--- Start THE INPUT ---

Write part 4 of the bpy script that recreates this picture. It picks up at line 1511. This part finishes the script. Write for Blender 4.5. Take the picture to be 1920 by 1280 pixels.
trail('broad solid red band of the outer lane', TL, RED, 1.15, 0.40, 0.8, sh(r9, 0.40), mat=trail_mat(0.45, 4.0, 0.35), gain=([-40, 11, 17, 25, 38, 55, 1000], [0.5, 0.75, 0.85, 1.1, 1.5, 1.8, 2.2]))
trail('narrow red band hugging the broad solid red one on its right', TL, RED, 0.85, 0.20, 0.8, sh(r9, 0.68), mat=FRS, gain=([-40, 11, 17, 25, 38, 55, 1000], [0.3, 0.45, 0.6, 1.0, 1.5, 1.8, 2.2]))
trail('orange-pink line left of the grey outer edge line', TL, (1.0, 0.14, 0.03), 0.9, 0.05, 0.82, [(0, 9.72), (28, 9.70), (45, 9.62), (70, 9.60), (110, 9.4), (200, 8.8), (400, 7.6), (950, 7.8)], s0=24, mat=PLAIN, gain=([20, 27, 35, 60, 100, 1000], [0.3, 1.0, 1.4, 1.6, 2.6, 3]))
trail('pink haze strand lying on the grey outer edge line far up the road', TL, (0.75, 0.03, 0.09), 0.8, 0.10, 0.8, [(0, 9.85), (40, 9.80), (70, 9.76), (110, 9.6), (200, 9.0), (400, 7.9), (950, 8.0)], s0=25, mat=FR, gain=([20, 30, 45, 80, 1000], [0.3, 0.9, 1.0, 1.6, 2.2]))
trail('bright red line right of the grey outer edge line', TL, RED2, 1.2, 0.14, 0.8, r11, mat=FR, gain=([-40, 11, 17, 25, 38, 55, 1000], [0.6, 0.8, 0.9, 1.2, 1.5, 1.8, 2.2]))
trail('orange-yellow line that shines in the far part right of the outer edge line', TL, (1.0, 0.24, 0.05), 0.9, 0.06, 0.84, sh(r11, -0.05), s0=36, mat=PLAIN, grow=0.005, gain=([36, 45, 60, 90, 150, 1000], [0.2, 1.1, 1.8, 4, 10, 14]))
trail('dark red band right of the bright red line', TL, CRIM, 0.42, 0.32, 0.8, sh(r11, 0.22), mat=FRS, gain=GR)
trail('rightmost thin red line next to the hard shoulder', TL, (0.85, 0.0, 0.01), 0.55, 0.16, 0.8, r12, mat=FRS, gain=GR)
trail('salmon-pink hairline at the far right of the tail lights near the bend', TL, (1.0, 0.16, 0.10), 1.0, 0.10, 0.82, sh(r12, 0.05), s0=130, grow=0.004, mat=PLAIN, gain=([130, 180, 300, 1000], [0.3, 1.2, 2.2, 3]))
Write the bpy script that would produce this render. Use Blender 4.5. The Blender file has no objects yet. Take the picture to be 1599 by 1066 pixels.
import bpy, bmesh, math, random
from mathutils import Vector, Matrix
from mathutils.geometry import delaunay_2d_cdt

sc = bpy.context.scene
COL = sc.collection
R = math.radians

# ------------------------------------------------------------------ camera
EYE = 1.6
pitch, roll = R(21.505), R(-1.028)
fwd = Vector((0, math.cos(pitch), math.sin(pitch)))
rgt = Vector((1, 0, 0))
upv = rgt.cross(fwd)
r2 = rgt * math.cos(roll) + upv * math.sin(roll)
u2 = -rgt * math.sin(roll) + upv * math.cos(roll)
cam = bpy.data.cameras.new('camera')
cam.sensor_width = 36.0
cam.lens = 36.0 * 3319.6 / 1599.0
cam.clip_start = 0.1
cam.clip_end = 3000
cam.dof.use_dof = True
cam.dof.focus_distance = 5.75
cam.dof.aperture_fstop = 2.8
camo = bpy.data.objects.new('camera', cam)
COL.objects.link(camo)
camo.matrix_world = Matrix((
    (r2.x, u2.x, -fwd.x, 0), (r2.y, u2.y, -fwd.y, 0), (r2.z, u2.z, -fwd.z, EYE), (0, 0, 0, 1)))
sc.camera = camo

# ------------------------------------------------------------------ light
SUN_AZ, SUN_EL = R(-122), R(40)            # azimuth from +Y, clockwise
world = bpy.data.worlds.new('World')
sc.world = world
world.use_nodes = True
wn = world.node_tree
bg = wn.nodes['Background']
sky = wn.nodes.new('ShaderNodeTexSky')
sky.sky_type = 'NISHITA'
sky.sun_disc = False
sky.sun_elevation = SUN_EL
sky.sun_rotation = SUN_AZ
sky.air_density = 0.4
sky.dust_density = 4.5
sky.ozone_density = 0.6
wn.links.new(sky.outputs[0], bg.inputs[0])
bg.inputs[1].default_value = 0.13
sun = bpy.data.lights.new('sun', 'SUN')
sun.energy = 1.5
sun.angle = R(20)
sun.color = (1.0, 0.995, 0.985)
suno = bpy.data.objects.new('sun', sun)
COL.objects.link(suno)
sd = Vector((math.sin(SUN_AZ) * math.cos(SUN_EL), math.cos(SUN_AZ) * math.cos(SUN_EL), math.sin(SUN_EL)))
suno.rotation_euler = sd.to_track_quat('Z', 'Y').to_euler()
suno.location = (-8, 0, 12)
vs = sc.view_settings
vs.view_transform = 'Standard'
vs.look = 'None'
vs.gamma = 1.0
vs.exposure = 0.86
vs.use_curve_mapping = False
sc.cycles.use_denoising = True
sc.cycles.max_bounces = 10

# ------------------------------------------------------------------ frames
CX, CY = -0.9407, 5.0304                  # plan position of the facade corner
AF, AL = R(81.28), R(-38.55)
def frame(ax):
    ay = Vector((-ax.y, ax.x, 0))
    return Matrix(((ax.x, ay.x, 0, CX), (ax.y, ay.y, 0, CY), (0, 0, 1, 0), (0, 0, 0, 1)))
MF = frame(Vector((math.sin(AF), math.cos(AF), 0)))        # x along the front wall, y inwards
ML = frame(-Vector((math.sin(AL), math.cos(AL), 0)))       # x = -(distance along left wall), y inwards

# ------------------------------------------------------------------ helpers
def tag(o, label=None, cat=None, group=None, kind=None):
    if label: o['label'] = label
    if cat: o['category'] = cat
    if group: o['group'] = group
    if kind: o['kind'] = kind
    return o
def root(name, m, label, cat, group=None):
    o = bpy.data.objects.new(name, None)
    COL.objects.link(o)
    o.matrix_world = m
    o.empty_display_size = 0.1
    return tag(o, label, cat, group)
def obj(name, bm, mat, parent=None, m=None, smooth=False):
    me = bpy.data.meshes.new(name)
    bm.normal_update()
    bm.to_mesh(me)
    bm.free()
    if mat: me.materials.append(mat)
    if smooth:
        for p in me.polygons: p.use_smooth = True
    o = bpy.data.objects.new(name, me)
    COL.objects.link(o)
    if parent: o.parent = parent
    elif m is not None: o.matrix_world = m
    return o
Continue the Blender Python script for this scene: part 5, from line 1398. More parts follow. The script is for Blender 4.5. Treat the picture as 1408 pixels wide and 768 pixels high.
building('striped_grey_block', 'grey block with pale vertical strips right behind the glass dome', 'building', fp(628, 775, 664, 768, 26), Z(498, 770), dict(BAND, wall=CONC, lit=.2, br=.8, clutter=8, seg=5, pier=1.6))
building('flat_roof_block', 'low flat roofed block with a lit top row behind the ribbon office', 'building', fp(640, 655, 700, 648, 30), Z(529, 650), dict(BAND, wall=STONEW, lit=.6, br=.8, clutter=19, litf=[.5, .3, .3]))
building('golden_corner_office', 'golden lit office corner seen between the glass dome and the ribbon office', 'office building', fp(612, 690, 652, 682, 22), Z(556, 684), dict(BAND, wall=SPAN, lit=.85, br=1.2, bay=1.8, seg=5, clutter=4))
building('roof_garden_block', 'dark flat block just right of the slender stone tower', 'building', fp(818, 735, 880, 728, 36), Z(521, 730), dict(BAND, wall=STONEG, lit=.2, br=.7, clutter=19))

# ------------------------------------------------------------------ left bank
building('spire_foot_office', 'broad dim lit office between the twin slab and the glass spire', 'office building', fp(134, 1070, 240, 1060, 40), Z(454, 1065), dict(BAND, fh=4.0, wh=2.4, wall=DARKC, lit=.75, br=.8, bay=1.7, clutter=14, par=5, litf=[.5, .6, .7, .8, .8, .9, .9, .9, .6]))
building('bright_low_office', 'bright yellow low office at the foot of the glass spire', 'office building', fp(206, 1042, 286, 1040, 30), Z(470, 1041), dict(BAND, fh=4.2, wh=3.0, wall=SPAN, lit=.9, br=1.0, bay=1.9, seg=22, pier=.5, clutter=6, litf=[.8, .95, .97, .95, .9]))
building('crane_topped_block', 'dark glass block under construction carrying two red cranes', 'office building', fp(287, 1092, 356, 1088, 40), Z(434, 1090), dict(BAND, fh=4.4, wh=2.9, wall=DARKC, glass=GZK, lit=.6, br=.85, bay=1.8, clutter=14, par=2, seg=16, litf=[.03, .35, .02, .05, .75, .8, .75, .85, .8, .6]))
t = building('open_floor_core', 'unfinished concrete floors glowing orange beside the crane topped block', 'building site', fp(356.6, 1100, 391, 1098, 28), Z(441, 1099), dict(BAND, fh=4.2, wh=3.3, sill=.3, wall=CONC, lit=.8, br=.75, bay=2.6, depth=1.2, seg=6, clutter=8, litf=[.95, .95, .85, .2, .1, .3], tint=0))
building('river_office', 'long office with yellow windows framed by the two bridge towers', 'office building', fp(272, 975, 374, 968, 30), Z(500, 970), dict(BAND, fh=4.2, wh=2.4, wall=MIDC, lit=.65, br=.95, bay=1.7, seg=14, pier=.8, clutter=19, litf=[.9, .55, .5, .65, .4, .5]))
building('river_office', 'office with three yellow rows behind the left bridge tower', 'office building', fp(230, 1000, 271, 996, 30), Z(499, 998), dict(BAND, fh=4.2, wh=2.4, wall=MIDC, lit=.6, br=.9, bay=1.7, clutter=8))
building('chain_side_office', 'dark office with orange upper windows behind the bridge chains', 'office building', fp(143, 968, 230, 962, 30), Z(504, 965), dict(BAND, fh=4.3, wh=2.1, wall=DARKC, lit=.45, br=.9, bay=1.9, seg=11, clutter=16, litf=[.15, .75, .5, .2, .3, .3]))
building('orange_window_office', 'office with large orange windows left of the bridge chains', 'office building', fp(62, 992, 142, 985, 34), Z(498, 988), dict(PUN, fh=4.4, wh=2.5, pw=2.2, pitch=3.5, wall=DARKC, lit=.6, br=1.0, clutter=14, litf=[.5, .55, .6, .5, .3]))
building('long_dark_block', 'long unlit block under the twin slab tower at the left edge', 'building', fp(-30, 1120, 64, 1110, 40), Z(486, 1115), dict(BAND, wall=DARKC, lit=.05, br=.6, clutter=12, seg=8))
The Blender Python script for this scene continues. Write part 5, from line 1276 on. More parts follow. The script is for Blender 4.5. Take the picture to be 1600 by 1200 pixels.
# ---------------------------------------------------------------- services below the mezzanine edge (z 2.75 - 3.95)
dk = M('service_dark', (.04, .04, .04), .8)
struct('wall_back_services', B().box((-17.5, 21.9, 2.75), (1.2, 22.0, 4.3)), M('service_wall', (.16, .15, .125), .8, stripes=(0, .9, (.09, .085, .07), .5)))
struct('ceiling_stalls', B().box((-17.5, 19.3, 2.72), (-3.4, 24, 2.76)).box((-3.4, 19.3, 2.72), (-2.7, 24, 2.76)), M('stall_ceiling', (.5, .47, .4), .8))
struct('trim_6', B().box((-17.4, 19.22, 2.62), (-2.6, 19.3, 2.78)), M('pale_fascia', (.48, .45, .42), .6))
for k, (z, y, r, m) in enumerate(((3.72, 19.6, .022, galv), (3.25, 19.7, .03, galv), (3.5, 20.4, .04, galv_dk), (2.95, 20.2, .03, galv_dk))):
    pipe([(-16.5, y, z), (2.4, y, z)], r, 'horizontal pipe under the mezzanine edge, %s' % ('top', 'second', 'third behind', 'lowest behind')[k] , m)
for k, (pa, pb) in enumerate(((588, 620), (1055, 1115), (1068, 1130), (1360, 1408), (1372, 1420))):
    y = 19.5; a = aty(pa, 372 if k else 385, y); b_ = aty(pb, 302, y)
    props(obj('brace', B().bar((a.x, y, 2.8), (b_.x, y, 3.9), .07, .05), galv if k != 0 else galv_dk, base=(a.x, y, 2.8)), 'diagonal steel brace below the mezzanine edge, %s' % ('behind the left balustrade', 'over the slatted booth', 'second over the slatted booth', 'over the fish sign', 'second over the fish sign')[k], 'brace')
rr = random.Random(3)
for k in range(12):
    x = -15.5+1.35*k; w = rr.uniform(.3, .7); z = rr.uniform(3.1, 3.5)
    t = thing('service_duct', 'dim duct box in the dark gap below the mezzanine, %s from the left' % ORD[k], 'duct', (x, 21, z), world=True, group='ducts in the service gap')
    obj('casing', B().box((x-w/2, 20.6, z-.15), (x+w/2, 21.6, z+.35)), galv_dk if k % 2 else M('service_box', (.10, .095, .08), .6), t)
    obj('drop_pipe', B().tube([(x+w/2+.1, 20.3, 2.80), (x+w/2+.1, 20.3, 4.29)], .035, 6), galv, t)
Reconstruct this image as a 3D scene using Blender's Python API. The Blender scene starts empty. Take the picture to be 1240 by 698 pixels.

--- End THE INPUT ---

Write out, from the lines above, only those from the line with "The Blender Python script for this scene continues." to the line with "6), galv, t)", exactly as given, including the first and the last.

The Blender Python script for this scene continues. Write part 5, from line 1276 on. More parts follow. The script is for Blender 4.5. Take the picture to be 1600 by 1200 pixels.
# ---------------------------------------------------------------- services below the mezzanine edge (z 2.75 - 3.95)
dk = M('service_dark', (.04, .04, .04), .8)
struct('wall_back_services', B().box((-17.5, 21.9, 2.75), (1.2, 22.0, 4.3)), M('service_wall', (.16, .15, .125), .8, stripes=(0, .9, (.09, .085, .07), .5)))
struct('ceiling_stalls', B().box((-17.5, 19.3, 2.72), (-3.4, 24, 2.76)).box((-3.4, 19.3, 2.72), (-2.7, 24, 2.76)), M('stall_ceiling', (.5, .47, .4), .8))
struct('trim_6', B().box((-17.4, 19.22, 2.62), (-2.6, 19.3, 2.78)), M('pale_fascia', (.48, .45, .42), .6))
for k, (z, y, r, m) in enumerate(((3.72, 19.6, .022, galv), (3.25, 19.7, .03, galv), (3.5, 20.4, .04, galv_dk), (2.95, 20.2, .03, galv_dk))):
    pipe([(-16.5, y, z), (2.4, y, z)], r, 'horizontal pipe under the mezzanine edge, %s' % ('top', 'second', 'third behind', 'lowest behind')[k] , m)
for k, (pa, pb) in enumerate(((588, 620), (1055, 1115), (1068, 1130), (1360, 1408), (1372, 1420))):
    y = 19.5; a = aty(pa, 372 if k else 385, y); b_ = aty(pb, 302, y)
    props(obj('brace', B().bar((a.x, y, 2.8), (b_.x, y, 3.9), .07, .05), galv if k != 0 else galv_dk, base=(a.x, y, 2.8)), 'diagonal steel brace below the mezzanine edge, %s' % ('behind the left balustrade', 'over the slatted booth', 'second over the slatted booth', 'over the fish sign', 'second over the fish sign')[k], 'brace')
rr = random.Random(3)
for k in range(12):
    x = -15.5+1.35*k; w = rr.uniform(.3, .7); z = rr.uniform(3.1, 3.5)
    t = thing('service_duct', 'dim duct box in the dark gap below the mezzanine, %s from the left' % ORD[k], 'duct', (x, 21, z), world=True, group='ducts in the service gap')
    obj('casing', B().box((x-w/2, 20.6, z-.15), (x+w/2, 21.6, z+.35)), galv_dk if k % 2 else M('service_box', (.10, .095, .08), .6), t)
    obj('drop_pipe', B().tube([(x+w/2+.1, 20.3, 2.80), (x+w/2+.1, 20.3, 4.29)], .035, 6), galv, t)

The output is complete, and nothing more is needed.